Physical deposition improved SERS stability of morphology controlled periodic micro/nanostructured arrays based on colloidal templates.

An effective and inexpensive method is developed to fabricate periodic arrays by sacrificial colloidal monolayer template route by chemical deposition and further physical deposition. By a colloidal template induced precursor solution dipping strategy, different periodic arrays of semi-hollow sphere array, inverse opal with monolayer pore arrays and hole arrays are obtained under different conditions.

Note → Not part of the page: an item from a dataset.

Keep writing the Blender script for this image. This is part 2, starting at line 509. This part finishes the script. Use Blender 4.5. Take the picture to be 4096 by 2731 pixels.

After magnetron sputtering deposition, their morphologies are changed to novel micro/nanostructured arrays of honeycomb-shaped arrays, hollow cavity arrays, and regular network arrays due to multiple direction deposition of sputtering deposition and shadow effect. After coating a gold thin layer, these periodic micro/nanostructured arrays are used as SERS active substrates and demonstrate a very stable SERS performance compared with periodic arrays achieved by direct colloidal template-induced chemical deposition. Additionally, a honeycomb-shaped array displays better SERS enhancement than that of a hollow cavity array or a regular network array. After optimization of honeycomb-shaped arrays with different periodicities, an array with periodicity of 350 nm demonstrates much stronger SERS enhancement and possesses a low detection limit of 10(-11) M R6G. Such stable SERS performance is useful for practical application in portable Raman detecting devices to detect organic molecules.